The huge orange Nishiki bike frame that hung on the wall forever once belonged to Alice Cooper – or so the story goes. The neighborhood yardman who brought it in had tended Cooper’s lawn and the frame had been a gift. The bike was so large that Seth speculates it would have been comfortable for a guy 6’8’’ or 6’10’’. Whether the yardman’s story is legit or not, all concur that the bigger question is why any shop would sell the Shock Rocker a bike that didn’t fit him. (Vincent Damon Furnier, aka Alice Cooper, is only 5’9’’).

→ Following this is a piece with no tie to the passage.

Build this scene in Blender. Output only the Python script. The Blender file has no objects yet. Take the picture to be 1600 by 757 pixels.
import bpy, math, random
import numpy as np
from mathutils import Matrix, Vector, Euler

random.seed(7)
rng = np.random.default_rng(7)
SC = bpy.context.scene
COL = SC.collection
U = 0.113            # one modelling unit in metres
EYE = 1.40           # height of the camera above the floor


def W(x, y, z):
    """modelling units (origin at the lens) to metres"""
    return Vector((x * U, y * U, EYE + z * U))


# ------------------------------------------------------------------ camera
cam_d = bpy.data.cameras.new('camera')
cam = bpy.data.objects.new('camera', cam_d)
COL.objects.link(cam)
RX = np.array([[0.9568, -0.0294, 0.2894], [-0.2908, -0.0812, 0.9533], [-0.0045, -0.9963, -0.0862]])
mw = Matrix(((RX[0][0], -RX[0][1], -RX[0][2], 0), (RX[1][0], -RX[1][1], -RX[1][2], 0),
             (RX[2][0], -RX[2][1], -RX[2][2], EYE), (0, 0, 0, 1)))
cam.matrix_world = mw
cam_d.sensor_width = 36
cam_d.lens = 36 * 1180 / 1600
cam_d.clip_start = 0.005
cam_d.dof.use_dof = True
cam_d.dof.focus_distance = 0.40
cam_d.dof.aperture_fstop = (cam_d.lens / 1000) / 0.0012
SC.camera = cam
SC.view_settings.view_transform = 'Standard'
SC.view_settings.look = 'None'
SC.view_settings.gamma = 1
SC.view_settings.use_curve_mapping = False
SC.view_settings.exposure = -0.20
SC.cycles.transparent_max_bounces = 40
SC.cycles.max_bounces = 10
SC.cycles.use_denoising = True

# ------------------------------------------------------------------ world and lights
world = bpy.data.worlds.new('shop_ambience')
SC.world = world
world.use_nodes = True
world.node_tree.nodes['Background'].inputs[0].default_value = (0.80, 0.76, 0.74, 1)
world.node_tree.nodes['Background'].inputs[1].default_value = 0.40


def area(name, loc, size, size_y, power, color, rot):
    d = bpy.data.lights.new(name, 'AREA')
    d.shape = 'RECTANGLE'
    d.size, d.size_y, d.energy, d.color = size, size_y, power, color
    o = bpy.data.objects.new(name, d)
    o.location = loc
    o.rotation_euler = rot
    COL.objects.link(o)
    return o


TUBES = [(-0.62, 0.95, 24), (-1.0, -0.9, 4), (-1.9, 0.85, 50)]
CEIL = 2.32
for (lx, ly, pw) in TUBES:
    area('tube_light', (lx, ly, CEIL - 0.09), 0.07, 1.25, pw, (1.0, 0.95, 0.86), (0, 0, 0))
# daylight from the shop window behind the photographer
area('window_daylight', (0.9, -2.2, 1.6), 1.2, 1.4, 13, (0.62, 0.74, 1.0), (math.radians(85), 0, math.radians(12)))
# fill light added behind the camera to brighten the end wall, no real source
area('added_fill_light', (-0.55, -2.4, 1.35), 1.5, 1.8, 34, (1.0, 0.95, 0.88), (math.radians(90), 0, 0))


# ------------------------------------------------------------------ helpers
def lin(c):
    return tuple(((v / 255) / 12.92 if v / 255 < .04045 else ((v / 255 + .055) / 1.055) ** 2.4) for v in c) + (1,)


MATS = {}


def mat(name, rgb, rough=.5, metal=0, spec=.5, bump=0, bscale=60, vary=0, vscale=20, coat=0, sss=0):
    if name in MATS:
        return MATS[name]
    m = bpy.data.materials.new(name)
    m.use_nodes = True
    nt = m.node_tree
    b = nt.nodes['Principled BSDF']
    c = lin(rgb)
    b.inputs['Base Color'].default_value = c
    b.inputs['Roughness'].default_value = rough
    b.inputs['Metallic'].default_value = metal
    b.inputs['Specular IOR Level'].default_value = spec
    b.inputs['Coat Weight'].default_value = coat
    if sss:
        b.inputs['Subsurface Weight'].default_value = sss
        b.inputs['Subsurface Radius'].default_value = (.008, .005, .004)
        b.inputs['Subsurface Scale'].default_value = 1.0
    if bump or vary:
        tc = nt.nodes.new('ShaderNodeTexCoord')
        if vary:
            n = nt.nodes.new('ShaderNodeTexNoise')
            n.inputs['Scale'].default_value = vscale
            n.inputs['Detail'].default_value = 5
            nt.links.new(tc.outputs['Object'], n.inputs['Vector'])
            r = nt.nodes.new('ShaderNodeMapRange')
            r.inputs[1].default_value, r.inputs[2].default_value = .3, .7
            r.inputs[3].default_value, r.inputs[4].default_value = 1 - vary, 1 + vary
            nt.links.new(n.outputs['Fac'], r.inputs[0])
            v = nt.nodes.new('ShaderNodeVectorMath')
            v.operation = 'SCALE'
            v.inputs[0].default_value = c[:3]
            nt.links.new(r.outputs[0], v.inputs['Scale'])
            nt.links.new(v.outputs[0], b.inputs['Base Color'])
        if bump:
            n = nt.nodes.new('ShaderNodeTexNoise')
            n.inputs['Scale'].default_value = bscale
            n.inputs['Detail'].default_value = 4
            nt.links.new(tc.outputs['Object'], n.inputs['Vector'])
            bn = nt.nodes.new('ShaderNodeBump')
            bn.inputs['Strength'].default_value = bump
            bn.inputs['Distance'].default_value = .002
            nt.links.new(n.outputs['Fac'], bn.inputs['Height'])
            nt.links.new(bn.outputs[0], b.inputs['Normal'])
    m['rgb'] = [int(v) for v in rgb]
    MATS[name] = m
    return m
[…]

Back to the Swiss sylph: She ended up staying with Elise for a week, rather than at the Rescue Mission. When it came time to choose her bike, the crew looked her up and down, taking in her white-blond hair and her candy-colored tights. “You like pink?” They ended up building her a long-range bike with a big rack covered in lots of pink paint. She pedaled off to Memphis, and then down long American highways to Los Angeles.
And the Dominican gentleman? Andrew heard his commotion and intervened: “Dude, what’s with the bees?” Seth darted one way, out of the bee halo, and the fellow skulked off the other, on foot, and hasn’t been seen since. Seth felt terrible about the misunderstanding, but would take no chances.
Unlike other Halcyon orphans, this bike did not quickly end up in the parts pile – not with a hex on it. For as long as Seth worked at the shop he wouldn’t let the other mechanics touch it.